One major problem with this book is its broad subject matter. Although the title refers to Ottoman Jews in the United States, not all chapters deal with this issue. Indeed, Fortna’s chapter is not even about Ottoman Jews but about a person of Circassian background. Furthermore, the structure of the book gives the reader a segmented feel, perhaps more than an average edited volume of this magnitude. The contributors could have explained the content of the UWSSC in more detail, especially since the introduction promises to emphasize this collection. For example, the author of Chapter One could have taken a closer look at the potential benefits of the UWSSC for amateur and professional researchers. One might have expected him, as the driving force behind this project, to provide more insights into the richness of this unique collection.

Despite this criticism, there is no doubt that this volume and the novel sources that it introduces will inspire future works in Sephardic studies. Researchers who are interested in the Sephardim will certainly find value in this book. The large swath of materials from the UWSSC and the revisionist approaches of the authors will become an invaluable tool for Sephardic scholars, in general, and historians of Ottoman Jews, in particular.


1 Semih Gökatalay is a Ph.D. candidate in history at University of California, San Diego. His dissertation in progress is a political and economic history of the modern Middle East during the transition from the Ottoman Empire to nation-states.

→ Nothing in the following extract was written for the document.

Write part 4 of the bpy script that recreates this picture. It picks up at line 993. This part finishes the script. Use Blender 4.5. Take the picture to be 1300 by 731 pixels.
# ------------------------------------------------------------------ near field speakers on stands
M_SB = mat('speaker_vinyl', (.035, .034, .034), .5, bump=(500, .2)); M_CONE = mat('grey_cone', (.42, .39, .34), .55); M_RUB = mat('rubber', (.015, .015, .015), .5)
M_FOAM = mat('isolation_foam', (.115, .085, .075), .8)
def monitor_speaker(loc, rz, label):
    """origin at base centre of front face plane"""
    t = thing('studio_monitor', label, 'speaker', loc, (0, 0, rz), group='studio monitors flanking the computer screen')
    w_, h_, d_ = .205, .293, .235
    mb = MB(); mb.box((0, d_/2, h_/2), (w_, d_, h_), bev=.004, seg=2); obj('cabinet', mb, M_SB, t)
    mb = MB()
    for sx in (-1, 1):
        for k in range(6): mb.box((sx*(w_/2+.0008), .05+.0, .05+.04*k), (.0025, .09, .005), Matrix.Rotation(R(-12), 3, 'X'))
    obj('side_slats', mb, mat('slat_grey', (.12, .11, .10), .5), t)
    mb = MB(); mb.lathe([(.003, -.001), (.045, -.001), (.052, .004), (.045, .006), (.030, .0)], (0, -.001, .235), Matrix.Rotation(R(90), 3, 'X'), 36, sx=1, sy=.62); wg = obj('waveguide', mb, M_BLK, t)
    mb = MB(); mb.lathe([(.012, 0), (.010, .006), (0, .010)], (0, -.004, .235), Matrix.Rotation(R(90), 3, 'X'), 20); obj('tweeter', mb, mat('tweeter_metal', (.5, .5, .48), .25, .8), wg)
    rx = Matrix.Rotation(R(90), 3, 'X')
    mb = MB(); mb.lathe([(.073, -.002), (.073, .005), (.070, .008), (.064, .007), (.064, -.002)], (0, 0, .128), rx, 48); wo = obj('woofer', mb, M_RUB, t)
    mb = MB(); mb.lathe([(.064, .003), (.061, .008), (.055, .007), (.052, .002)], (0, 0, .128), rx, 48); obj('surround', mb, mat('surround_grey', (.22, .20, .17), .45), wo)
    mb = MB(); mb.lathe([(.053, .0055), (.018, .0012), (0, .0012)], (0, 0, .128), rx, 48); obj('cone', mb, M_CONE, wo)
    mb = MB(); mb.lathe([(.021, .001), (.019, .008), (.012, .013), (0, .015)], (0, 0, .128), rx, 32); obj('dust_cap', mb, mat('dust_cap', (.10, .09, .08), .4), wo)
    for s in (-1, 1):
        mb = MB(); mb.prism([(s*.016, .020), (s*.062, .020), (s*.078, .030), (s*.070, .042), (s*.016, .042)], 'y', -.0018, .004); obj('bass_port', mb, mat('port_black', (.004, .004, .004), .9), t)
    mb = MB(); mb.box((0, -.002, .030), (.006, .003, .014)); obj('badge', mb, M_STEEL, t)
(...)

2 For example, see Devin E. Naar, “From the ‘Jerusalem of the Balkans’ to the goldene medina: Jewish Immigration from Salonika to the United States." American Jewish History 93, no. 4 (2007): 435-473; Devin E. Naar, “‘Turkinos’ beyond the Empire: Ottoman Jews in America, 1893 to 1924,” The Jewish Quarterly Review 105, no. 2 (2015): 174-205.

3 For example, see Herman P. Salomon, “KK Shearith Israel’s First Language: Portuguese,” Tradition: A Journal of Orthodox Jewish Thought 30, no. 1 (1995): 74-84.

4 Benjamin C. Fortna, The Circassian: A Life of Esref Bey, Late Ottoman Insurgent and Special Agent (Oxford: Oxford University Press, 2016).